Blogs > WAR IS NOT A COURTROOM

Dec 27, 2003

WAR IS NOT A COURTROOM



It is hard to belive that has not be so long since Kissinger wrote a book asking whether the US needs a foreign policy. Now, we hardly have time for domestic policy. But then as everyone knows that(except some staff members of the Senate intelligence committee) when the house burns it is not the time to reorganize the furniture.

Yesterday, George W. Bush did what he should have done a year ago but thought too risky. He told the American people that we are at war to regain our freedom and domestic tranquility. Our strategy is to democratize the Middle East. As Kasparov, the world's best chess player pointed out, Iraq is a difficult battle field since it is a triangle surrounded by three terror abetting states - Saudi Arabia, Syria and Iran. Losing is not an option and internationalization is a fantasy. UN will bug out and NATO is not doing a better job in Afghanistan. The faster we pacify Iraq, the less likely it is that the shooting war will have to expand.

To win we need to treat the Sunni triangle as a battlefield, not a courtroom.
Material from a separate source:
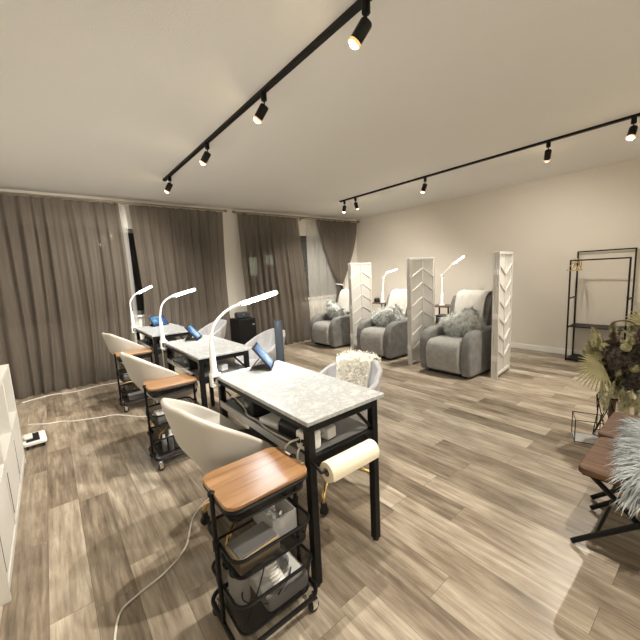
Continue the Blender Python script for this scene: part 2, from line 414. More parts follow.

At the moment we are not doing so and no one knows that better than the Sunni security service members who told French television that it is not their job or intention to fight the pro Saddam forces (yes, this is a line taken directly from the PLO playbook) and that those forces know that. Note the decline in the attacks on American trained Iraqi forces.

In a letter to the NYT Gary Sick argues that victory does not justify"morally hazardous" means. I could not agree more. But there is a difference between actions which are"morally hazardous" at war and actions which are"morally hazardous" at peace. By ignoring that difference during the Cold War, the Carter administration to which Sick belonged, abandoned the Iranian people at their time of need (no, the Ayatolla was not ELECTED) and ushered in decades of military strife in the Middle East and Central Asia. Now that is what I call a REAL"morally hazardous" action!